[DIRECTIVE]:
Search the material and gather each line with "image" in it.

[SOURCE MATERIAL]:
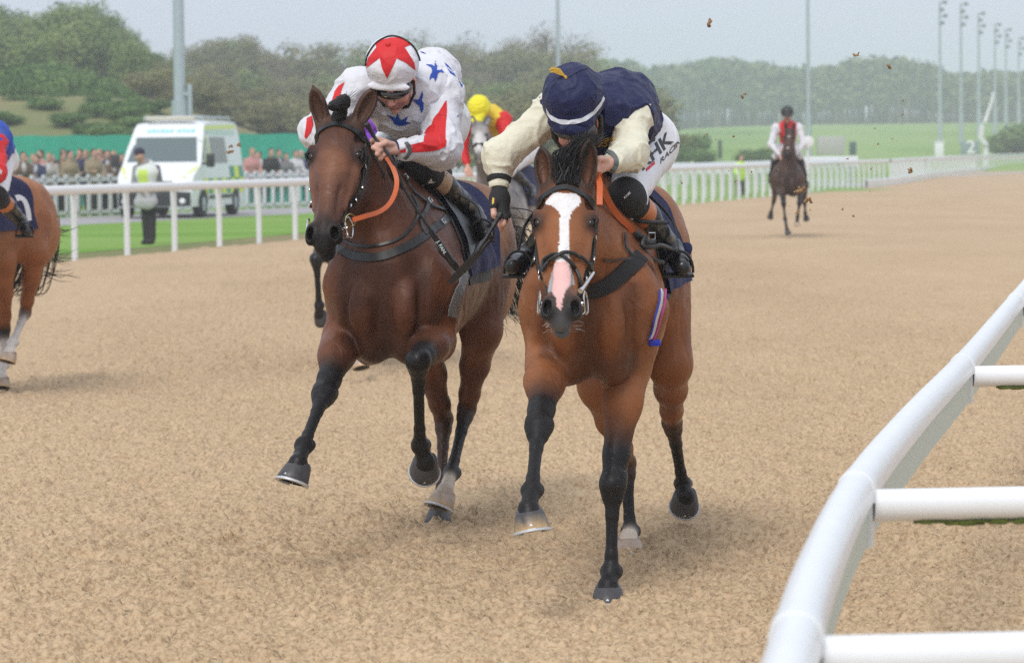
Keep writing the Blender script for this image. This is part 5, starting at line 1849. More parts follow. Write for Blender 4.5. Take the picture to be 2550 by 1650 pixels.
# ================================================================== JOCKEYS
silk = dict(rough=.55, bump=.65, bscale=14, bdist=.022, bdetail=5, sheen=.04, spec=.3)
white_silk = mat('white_silk', (.68, .68, .73), **silk)
cream_silk = mat('cream_silk', (.72, .69, .55), **silk)
navy_silk = mat('navy_silk', (.012, .016, .068), **silk)
red_silk = mat('red_silk', (.62, .018, .022), **silk)
blue_silk = mat('blue_silk', (.018, .07, .40), **silk)
breech = mat('white_breeches', (.70, .71, .74), .6, bump=.4, bscale=14, bdist=.015)
breech2 = mat('bright_white_breeches', (.78, .79, .83), .6, bump=.3, bscale=12, bdist=.012)
boot_m = mat('black_boot_leather', (.012, .012, .014), .30, bump=.15, bscale=12, bdist=.01, spec=.5)
tan = mat('tan_boot_top', (.42, .27, .15), .5, bump=.2, bscale=20)
rust = mat('orange_boot_top', (.50, .15, .04), .35, bump=.2, bscale=20)
blackc = mat('black_neoprene', (.012, .012, .014), .8)
skin_m = mat('skin', (.5, .3, .25), .5, attr='Col', bump=.15, bscale=60, bdist=.002, var=.06, vscale=25)
goggle = mat('goggle_lens', (.012, .012, .014), .08, spec=1)
grip = mat('whip_black', (.015, .015, .017), .45, bump=.3, bscale=60)
yellow_gold = mat('gold_cord', (.62, .40, .06), .6)
red_cap = mat('red_cap_silk', (.62, .02, .025), **silk)
capw = mat('white_cap_silk', (.76, .76, .82), **silk)
SK = (.62, .36, .28); SKR = (.66, .30, .24); SKD = (.35, .15, .12)

def wrinkle(V, F, amp=.006, fr=14, seed=1, st=(1, 1, 1)):
    N = vnormals(V, F)
    a = fbm(V*fr*np.array(st), 3, seed)
    r = 1-np.abs(fbm(V*fr*.8*np.array(st)+3, 2, seed+5))*2.2
    return V+N*((a*amp+np.clip(r, 0, 1)**3*amp*1.2-amp*.3)[:, None]).astype(np.float32)

def sdfmesh(q, name, m, parent, vox=.006, wr=0, fr=14, seed=1, col=False, st=(1, 1, 1)):
    V, F = q.mesh(vox)
    C = q.colors(V, .004) if col else None
    if wr: V = wrinkle(V, F, wr, fr, seed, st)
    return mesh_np(name, V, F, m, parent, col=C)

def head_sdf(q, Hf, rad=1.0, skin=SK):
    """Hf(x,y,z): x image-right, y towards the crown, z out of the face; origin at the middle of the skull"""
    X, Y, Z = Hf.axes; R = Matrix((X, Y, Z)).transposed()
    e = lambda x, y, z, a, b, c, col=skin, k=.012, sub=False, w=1.0: q.ell(Hf(x, y, z), (a, b, c), R, col, k, sub, w)
    e(0, .02, -.012, .070, .084, .080)
    e(0, -.035, .035, .062, .065, .055)
    e(0, -.075, .050, .040, .035, .035)
    e(0, -.105, .066, .020, .018, .018)                       # chin
    for s in (-1, 1):
        e(s*.040, -.030, .062, .022, .020, .020, SKR)         # cheek
        e(s*.045, -.075, .020, .018, .032, .032)              # jaw
        e(s*.031, .012, .088, .016, .011, .012, skin, .005, True)
        e(s*.030, .010, .079, .0125, .011, .0115, (.75, .72, .70), .002)
        e(s*.030, .010, .0895, .005, .005, .003, (.05, .035, .03), .001, False, 2)
        e(s*.030, .020, .088, .018, .005, .008, skin, .004)
        e(s*.031, .032, .088, .020, .006, .008, (.18, .10, .06), .006)  # brow
        e(s*.078, -.005, .0, .009, .030, .018, SKR, .006)     # ear
        e(s*.011, -.031, .097, .008, .007, .010, SKR, .005)   # nostril wings
    q.cone(Hf(0, .012, .092), .009, Hf(0, -.022, .110), .012, skin, SKR, .010)
    e(0, -.058, .090, .024, .0065, .010, (.50, .20, .17), .005)
    e(0, -.068, .088, .020, .0065, .010, (.52, .22, .19), .005)
    e(0, -.0630, .103, .026, .0016, .010, SKD, .002, True, 2)

class HF:
    def __init__(s, c, up, out):
        s.c = Vector(c); Y = Vector(up).normalized(); Z = Vector(out); Z = (Z-Y*Z.dot(Y)).normalized(); X = Y.cross(Z)
        s.axes = (X, Y, Z)
    def __call__(s, x, y, z): return s.c+s.axes[0]*x+s.axes[1]*y+s.axes[2]*z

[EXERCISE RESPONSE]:
Keep writing the Blender script for this image. This is part 5, starting at line 1849. More parts follow. Write for Blender 4.5. Take the picture to be 2550 by 1650 pixels.
    """Hf(x,y,z): x image-right, y towards the crown, z out of the face; origin at the middle of the skull"""